The main application for AI right now is making processes simpler and more automated. It started with car factories automating processes on the factory floor. Then AI was able to automate order flow and logistics. Now, it can take the order from a dealer, find a build slot at the factory, produce the car, and get it shipped off to the dealer in record time.

Each incremental step in machine learning makes artificially intelligent tools stronger and more capable. The future of artificial intelligence is likely to be a breakthrough point not only for how your business operates but what it means to do what you do.

AI may even think with you to strategize at the upper levels of your organization. Machine learning can crunch data and plot a course toward an optimized decision.
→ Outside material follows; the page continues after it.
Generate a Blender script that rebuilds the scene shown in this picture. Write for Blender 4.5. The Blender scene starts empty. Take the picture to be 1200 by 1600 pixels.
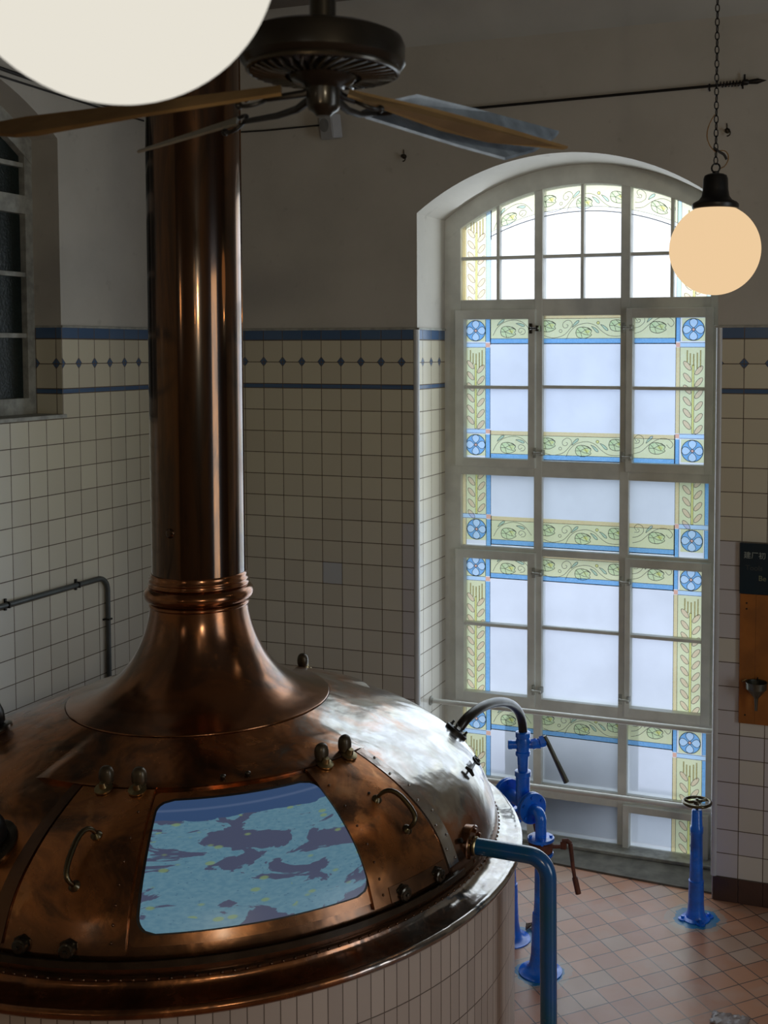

If you feed AI data about past decisions and where they led, it may learn what works and doesn’t work for your business, making decisions faster and easier.

Why Invest?

Why Invest? - investment-in-ai

Investment in artificial intelligence has soared, and not just because it is a buzzword. Companies developing AI systems are selling a lot because the results are proven; efficiency and ROI jumps, and businesses are more successful overall.

The investment needed for AI systems can range depending on industry, application, and scale. Basic AI-powered accounting software won’t break the bank, but if you need comprehensive logistics and supply chain management software, you will need to shell out more for your upfront investment.

The future is always uncertain, and as the past year has shown us, digital transformation is only accelerating. It can sometimes be daunting navigating new technological waters, but once you have a handle on what you want out of your AI, there is no doubt you will expand its use in your organization.

The fundamental rules of business hold true in this fast-paced world of thinking technology. Like upgrading factory equipment or hiring better and smarter workers, AI is an essential business process in the 21st century. It’s time to step into the next stage of your business and let artificial intelligence take the wheel to turbocharge your organization.